Mar 28, 2009 03:30
Current: Tears & Head Spinning.
Can't name names but yeah, internet does amazing things. Now, start to think that perhaps owning a journal book once again is a better option.
I had a talk with my dad which nearly made me tear & it's so awkward to cry infront of him. I was holding back every single liquid that was already forming in my eyes. And I love how I'm able to talk to him like a friend. Really appreciate whatever he has done for me + he knows what's best for me.
Home & things got bad. I just had to let it out. I wanted to hold back my tears & save from being questioned. But there's no way to hide your true feelings & emotion to someone you really love. Thanks, Phoebe for copy-paste the whole chunk of words to me. You know what I mean. I owe you big time.Though, I find it rather upsetting. I can cry for ages. I cry for 10 minutes, i rest for 1-2 minutes & it continues till now. I've got work tomorrow but I could not stop reading what's shown to me. I'll just have a good cry-myself-to-sleep-session. Definitely with puffy eyes tomorrow. But I don't care either.

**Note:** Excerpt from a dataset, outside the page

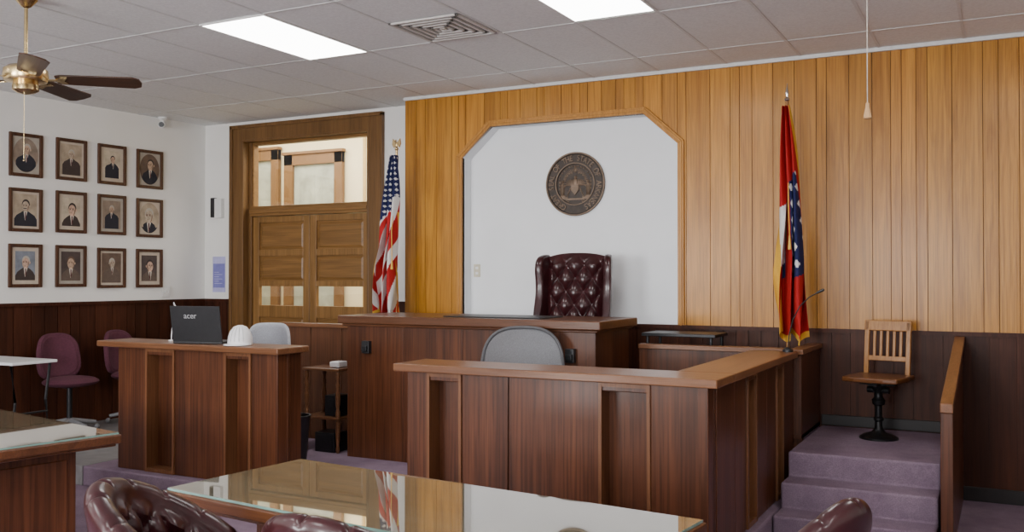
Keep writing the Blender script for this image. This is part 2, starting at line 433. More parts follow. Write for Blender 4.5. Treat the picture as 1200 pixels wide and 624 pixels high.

Sucks being me now. I'm just speechless. Lost for words. Well, it's so heartbreaking. I wish I could show & talk to my dad now. Maybe then I'll sleep better. But he's already asleep. Should just stay in my room & be stuck with this disappointment.
2 weeks has caused a lot of issues. But i've already stayed away from it. I had bad days. I'm not that. But that 2 weeks could create a new everlasting impression about me. 2 weeks of pure mental breakdown VS close to 1 year of the true me. They say bad overcome the good. Now I understand. It's just so depressing. I couldn't say much.
Reality check: Stupid + Ugly + Whore/Bitch/Slut = Me.
All these while, i've been giving you love to the max my heart could ever give & to even have the thought to be labelled that way is beyond my imagination. Never once, never once I have those thoughts. Never once I would ever compare. What you get from me is pure & sincere love. Not just for the sake of it.
It's just so sad. & i cant type any further. My eyes are all teary. I'll just soak myself in tears. And all these is because I truly love you.
P.s. I'm sorry cause I'm supposed to be sleeping right now but I just couldn't do it.